Instructions for the task | Beginning at the first line of the data, print each line exactly, stopping after the line that contains "from mathutils import Vector, Matrix".

* start Raw data *

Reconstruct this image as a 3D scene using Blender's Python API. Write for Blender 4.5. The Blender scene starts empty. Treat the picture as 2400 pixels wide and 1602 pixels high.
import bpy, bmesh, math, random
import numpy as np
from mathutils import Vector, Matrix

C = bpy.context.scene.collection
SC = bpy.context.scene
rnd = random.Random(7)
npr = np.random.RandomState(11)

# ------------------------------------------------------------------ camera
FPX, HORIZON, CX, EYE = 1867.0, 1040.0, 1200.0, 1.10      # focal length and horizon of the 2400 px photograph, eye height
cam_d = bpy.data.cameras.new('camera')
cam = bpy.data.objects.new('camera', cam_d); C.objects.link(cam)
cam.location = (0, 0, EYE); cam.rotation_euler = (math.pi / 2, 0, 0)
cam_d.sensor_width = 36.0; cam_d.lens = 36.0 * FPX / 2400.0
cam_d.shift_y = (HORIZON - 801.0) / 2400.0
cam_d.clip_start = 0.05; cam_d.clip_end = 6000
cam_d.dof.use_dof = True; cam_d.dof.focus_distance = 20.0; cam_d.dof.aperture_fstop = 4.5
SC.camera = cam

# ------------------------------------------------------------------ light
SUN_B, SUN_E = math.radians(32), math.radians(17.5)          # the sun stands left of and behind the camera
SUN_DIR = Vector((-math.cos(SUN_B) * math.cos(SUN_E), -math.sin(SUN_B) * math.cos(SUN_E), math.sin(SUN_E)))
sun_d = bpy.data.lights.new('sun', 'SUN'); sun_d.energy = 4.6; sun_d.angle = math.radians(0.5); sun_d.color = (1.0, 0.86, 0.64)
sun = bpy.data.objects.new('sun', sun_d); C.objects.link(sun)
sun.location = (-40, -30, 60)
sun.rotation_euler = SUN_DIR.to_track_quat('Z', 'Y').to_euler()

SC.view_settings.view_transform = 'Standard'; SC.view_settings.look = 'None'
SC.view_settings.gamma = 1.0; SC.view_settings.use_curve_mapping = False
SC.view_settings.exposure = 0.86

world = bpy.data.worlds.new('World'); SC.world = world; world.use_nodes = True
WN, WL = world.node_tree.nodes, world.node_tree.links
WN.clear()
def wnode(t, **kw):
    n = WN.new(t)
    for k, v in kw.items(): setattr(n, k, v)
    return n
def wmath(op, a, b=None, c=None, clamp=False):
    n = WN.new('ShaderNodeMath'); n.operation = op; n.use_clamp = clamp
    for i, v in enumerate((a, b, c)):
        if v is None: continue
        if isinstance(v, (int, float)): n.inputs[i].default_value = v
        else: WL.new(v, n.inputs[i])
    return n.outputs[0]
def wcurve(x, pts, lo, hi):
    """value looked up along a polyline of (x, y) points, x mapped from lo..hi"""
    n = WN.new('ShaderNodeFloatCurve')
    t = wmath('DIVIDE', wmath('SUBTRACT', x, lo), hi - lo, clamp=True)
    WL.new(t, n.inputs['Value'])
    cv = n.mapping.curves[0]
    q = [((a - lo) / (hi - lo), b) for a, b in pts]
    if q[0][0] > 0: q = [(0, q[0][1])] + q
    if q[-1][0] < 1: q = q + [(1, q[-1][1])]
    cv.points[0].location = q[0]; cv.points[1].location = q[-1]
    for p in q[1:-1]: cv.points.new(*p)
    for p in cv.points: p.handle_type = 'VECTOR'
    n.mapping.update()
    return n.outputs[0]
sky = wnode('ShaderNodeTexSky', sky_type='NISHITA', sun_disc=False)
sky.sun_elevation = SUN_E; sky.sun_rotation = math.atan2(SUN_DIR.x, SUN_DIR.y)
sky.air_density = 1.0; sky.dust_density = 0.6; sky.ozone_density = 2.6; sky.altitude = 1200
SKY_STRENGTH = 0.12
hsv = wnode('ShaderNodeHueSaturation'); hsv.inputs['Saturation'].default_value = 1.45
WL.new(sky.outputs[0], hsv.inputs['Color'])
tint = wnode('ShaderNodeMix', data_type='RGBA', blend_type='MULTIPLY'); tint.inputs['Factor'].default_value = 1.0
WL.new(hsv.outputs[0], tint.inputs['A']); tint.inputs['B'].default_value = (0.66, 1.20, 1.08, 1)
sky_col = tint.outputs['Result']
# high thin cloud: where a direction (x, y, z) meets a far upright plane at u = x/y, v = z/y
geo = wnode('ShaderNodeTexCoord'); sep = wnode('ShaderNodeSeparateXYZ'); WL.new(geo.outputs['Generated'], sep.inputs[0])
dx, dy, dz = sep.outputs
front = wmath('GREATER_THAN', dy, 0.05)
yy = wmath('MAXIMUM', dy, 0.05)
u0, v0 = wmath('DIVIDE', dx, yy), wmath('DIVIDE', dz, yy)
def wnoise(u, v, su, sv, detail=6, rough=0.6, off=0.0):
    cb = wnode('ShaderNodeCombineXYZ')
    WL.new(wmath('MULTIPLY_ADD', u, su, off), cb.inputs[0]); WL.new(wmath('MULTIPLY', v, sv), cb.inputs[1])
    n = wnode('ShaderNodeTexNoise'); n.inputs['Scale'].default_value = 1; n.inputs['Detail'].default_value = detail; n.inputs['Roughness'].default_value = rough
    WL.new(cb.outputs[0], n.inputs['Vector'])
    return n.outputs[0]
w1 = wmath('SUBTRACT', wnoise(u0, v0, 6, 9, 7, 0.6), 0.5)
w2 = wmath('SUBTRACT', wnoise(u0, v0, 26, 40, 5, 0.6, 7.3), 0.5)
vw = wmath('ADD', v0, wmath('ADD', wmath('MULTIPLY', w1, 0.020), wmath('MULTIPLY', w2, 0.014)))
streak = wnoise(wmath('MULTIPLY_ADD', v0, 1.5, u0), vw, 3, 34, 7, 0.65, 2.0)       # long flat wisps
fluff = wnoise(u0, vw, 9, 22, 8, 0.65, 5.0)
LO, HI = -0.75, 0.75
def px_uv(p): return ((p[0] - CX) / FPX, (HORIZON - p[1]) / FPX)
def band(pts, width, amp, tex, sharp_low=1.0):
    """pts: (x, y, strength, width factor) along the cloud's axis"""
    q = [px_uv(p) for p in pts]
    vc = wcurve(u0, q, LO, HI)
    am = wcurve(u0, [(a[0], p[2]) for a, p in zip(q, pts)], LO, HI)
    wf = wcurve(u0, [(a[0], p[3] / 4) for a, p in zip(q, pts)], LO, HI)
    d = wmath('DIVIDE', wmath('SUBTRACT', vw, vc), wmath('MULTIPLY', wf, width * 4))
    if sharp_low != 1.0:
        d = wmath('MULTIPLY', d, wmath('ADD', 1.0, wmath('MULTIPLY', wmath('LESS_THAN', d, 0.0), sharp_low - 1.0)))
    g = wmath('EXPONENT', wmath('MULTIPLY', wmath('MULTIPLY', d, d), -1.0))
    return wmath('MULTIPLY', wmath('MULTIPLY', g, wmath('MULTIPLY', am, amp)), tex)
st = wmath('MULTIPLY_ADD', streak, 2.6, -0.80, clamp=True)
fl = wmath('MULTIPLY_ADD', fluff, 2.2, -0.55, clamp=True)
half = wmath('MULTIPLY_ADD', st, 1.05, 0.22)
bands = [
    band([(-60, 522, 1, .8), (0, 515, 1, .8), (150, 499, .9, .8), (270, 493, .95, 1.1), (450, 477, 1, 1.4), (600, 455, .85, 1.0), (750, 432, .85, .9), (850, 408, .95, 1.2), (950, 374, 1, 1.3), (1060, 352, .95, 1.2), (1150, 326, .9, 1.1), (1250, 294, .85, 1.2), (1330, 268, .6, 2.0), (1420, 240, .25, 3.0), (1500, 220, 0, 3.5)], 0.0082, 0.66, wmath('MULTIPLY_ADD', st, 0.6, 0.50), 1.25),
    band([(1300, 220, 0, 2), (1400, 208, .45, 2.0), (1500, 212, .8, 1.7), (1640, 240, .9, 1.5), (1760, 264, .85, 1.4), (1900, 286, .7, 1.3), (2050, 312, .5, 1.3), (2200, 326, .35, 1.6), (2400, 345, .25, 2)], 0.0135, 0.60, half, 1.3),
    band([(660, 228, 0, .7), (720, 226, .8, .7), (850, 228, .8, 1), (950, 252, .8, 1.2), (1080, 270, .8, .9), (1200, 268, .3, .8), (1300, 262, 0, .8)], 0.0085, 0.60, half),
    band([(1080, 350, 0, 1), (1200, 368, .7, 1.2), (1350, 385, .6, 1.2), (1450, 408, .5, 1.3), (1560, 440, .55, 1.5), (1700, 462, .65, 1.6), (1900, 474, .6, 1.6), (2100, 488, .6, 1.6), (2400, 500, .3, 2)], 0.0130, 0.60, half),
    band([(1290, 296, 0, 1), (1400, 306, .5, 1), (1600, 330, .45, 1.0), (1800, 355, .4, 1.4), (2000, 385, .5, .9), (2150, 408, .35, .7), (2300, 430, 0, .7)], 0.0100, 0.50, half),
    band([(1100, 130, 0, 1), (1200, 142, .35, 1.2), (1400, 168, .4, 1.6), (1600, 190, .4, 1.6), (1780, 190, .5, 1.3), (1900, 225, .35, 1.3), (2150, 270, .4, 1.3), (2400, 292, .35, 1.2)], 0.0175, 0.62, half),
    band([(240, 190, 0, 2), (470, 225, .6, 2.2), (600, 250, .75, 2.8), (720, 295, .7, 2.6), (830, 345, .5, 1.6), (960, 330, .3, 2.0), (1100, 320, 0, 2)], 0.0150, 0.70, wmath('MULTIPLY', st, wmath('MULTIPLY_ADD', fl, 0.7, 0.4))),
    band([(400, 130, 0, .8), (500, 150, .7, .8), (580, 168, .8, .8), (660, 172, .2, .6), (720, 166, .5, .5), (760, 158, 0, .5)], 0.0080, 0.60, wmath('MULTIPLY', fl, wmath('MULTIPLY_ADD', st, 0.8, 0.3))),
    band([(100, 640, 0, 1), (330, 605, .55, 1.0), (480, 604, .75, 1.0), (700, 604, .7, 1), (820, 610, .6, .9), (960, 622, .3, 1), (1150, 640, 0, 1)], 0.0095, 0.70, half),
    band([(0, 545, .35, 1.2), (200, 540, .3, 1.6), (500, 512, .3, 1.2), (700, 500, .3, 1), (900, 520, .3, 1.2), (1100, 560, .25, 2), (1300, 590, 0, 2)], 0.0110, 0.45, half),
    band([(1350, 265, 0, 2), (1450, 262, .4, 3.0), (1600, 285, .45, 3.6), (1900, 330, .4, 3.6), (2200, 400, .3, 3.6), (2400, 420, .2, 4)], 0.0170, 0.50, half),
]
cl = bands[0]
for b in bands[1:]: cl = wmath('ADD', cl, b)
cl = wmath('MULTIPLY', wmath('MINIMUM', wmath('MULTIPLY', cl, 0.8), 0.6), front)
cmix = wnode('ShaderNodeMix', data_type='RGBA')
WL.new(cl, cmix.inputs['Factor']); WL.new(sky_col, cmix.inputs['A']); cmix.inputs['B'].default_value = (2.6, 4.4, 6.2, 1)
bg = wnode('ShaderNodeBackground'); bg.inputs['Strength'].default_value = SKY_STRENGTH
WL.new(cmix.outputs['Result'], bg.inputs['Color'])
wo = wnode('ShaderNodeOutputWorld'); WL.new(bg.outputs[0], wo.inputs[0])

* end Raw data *

Solution |
Reconstruct this image as a 3D scene using Blender's Python API. Write for Blender 4.5. The Blender scene starts empty. Treat the picture as 2400 pixels wide and 1602 pixels high.
import bpy, bmesh, math, random
import numpy as np
from mathutils import Vector, Matrix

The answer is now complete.